Ground lease risk for tenants. The reversion clause — the provision that transfers improvements to the landlord at expiration — creates a genuine risk if the lease expires and the tenant has a functioning business in the building. Ground lease tenants should negotiate renewal options extending well beyond the expected useful life of the improvements, and should be aware of the financing challenges ground leases create (lenders are sometimes reluctant to finance improvements on ground-leased land without a non-disturbance agreement from the landowner).

Ground lease rent. Ground rent is typically a modest percentage of land value — 4–6% annually — because the tenant is bearing all construction and maintenance costs. Ground rent often escalates through periodic resets to appraised land value, which can create significant rent increases at reset dates.
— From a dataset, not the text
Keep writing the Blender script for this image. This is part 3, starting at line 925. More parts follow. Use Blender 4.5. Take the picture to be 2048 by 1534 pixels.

How to Identify Your Lease Type from the Lease Language

The lease type is typically identified in the recitals or base rent section. However, labeling is inconsistent — many leases called "net leases" are actually modified gross, and many "gross leases" contain significant expense passthroughs. The authoritative way to classify a commercial lease is to read the operating expense provisions and ask:

  1. Is the tenant required to pay property taxes? (If yes: net element)
  2. Is the tenant required to pay building insurance? (If yes: net element)
  3. Is the tenant required to pay CAM or maintenance? (If yes: net element)
  4. Is there an expense stop or base year above which expenses pass through? (Modified gross element)
  5. Does the tenant pay a percentage of sales in addition to base rent? (Percentage element)

If all three of items 1–3 are yes: triple net. If none: gross. If some: modified gross. Add item 5: percentage. Stand-alone land with building constructed by tenant: ground.